A healthy skepticism of western academia led MacDowell Fellow Michelle Ellsworth to view the revered authors of classical literature from a different perspective. “I read all those super cool, dead white guys in college and I resisted them profoundly,” Ellsworth said during an interview in New Hampshire Studio at MacDowell in spring of 2013. She recalled as an undergraduate at New York University, throwing Plato’s The Republic out her apartment window upon completing it.
The interdisciplinary artist was at work during her second MacDowell residency on a project that ties the classics to the often murky concepts of justice in the post 9-11 world. It will be a stage performance that centers on Greek mythological figure Clytemnestra and her search for direction, transformation, and redemption when she murders her husband Agamemnon in The Oresteia. But there’s a twist. All the characters are imagined as people living in the 21st century.
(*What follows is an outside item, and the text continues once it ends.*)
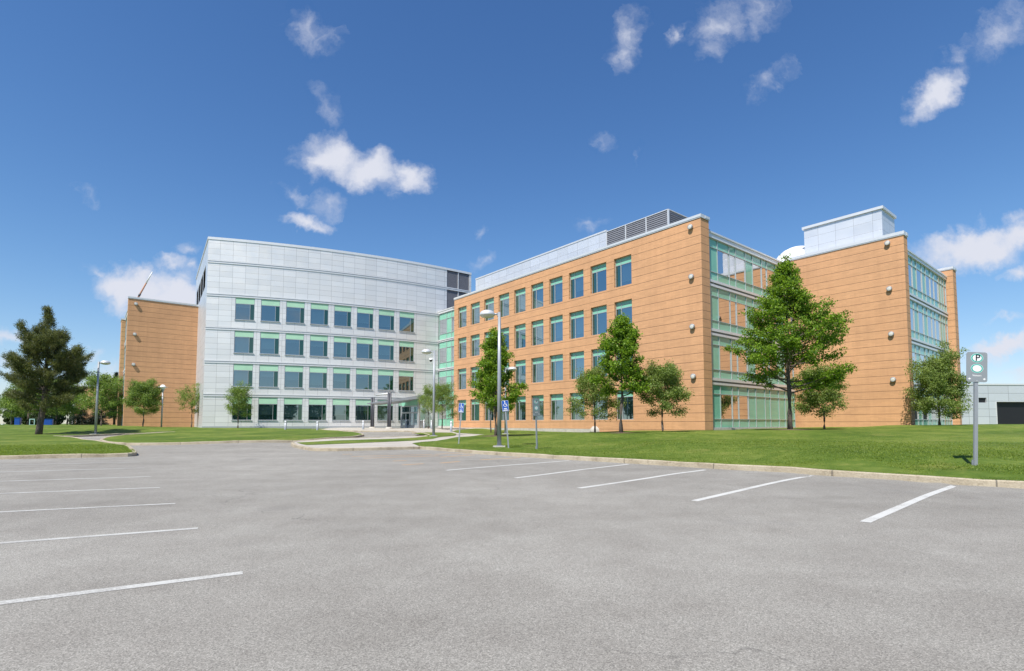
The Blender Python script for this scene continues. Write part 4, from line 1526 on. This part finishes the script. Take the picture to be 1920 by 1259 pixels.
for i, (px, py, z, lab) in enumerate(((535, 806, .62, 'grey bollard on grass below the third ground floor window of the silver front'), (595, 807, .60, 'grey bollard at the grass edge below the fifth window of the silver front'),
                                       (681, 804.5, .68, 'grey bollard left of the canopy columns'), (762, 803, .76, 'grey bollard in front of the entrance doors'),
                                       (795, 804, .72, 'grey bollard beside the waste bin'), (809, 805, .68, 'grey bollard right behind the lamp post with the camera'), (846, 810, .56, 'grey bollard at the pavement corner beside the right lawn'))):
    p = GS(px, py, LW)
    z = h1(*p) + LW
    e = empty('bollard', (p[0], p[1], z - .03)); tag(e, lab, 'bollard', 'grey bollards round the entrance drive')
    hh = 20.5 * p[1] / FPX if i == 6 else 17.0 * p[1] / FPX
    hh = min(max(hh, .85), 1.1)
    m = MB(); m.lathe([(.115, -.1), (.115, hh - .22), (.10, hh - .215), (.10, hh - .17), (.115, hh - .165)], 16); m.build('body', M['pole'], e)
    m = MB(); m.lathe([(.115, hh - .164), (.115, hh - .06), (.09, hh - .015), (0, hh)], 16); m.build('cap', M['coping'], e)
p = G(789.5, 802.5, .78)
e = empty('waste_bin', (p[0], p[1], .78)); tag(e, 'grey metal waste bin standing by the entrance doors', 'bin')
m = MB(); m.lathe([(.0, 0), (.27, 0), (.29, .05), (.29, .82), (.31, .83), (.31, .90), (.22, .92)], 18); m.build('body', M['pole'], e)
m = MB(); m.lathe([(.22, .921), (.20, .86), (0, .85)], 18); m.build('opening', M['dark'], e)


# ------------------------------------------------------------------ signs
def text_mesh(s, size):
    c = bpy.data.curves.new('lettering', 'FONT')
    c.body = s; c.size = size; c.align_x = 'CENTER'; c.align_y = 'CENTER'; c.extrude = .001; c.offset = size * .012
    o = bpy.data.objects.new('lettering', c)
    COL.objects.link(o)
    dg = bpy.context.evaluated_depsgraph_get()
    me = bpy.data.meshes.new_from_object(o.evaluated_get(dg))
    bpy.data.objects.remove(o)
    return me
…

Titling the new work Clytigation: State of Exception, Ellsworth said her take on Aeschylus’ famous dramatic trilogy is a “feminist remix” of the tale. It takes the form of a solo performance that uses the character and complexities of Clytemnestra to explore the “impact that wars have on legal protocols.”
Ellsworth, who works in video, text, and “performance sculptures” among other media, considers dance to be her “native language as an artist.” She’s a classically trained dancer who teaches choreography, theatre, and special arts and sciences classes at The University of Colorado Boulder.